ポーランドの強かさは、日本には真似できないレベルですね。岸田政権は国内外の諸問題に対して明確な方針を示そうとせず、お茶を濁すばかりですが、それは日本国民の期待に背いていると思います。個人的には、7月の参院選ではかなり厳しい結果が出るとみています(マスコミ発表の政権支持率を信じてはダメ)。
調べてみると、確認されている天然ガス埋蔵量は、中東やロシアに集中していますが、天然ガス自体は石油よりも世界に偏在しているようで、トルコなどは手に入れられる目処を立てているようですし、ヨーロッパにもそこそこありそうな感じです。

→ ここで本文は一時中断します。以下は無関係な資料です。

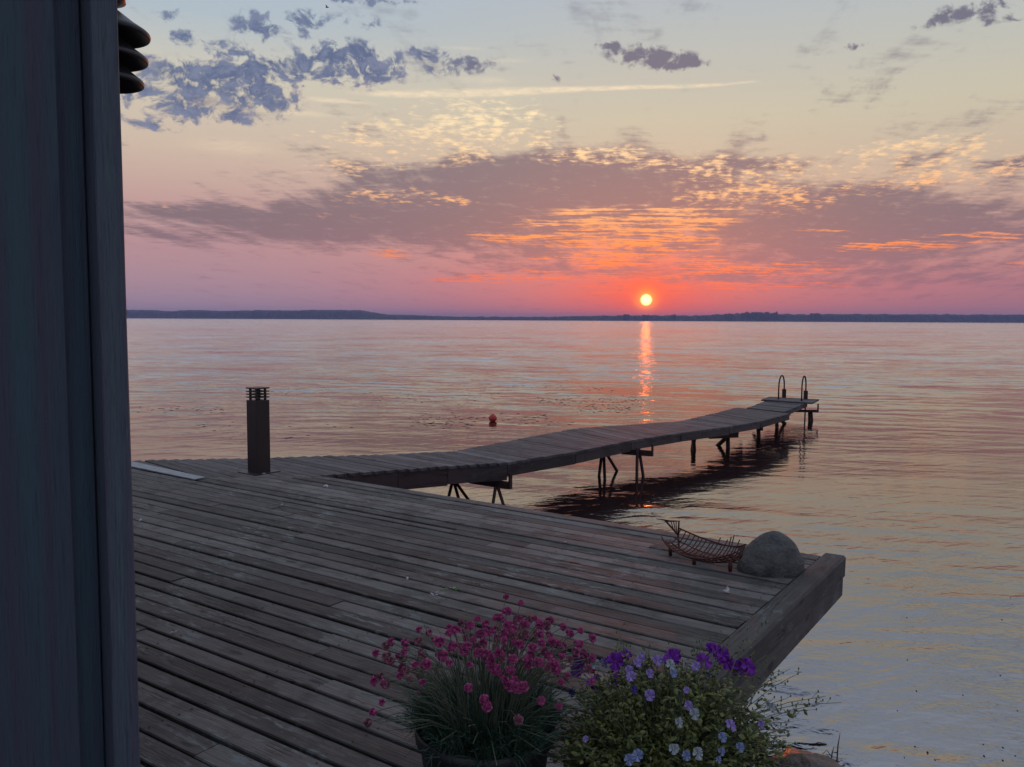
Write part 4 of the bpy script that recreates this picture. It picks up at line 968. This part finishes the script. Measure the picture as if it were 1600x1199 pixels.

じゃあ何故今まで調査し・掘らなかったのか?といえば、採掘コストの問題が1つと、環境への影響の問題が1つ。要は、環境左派グループを説得するだけの材料が今までは無かったのだけれど、不覚にもプーチン氏がその材料を提供してしまった格好ですね。
全てを賄うことは難しくとも、ある程度賄えれば天然ガス価格にも影響してきますから、意味はあるんでしょうね。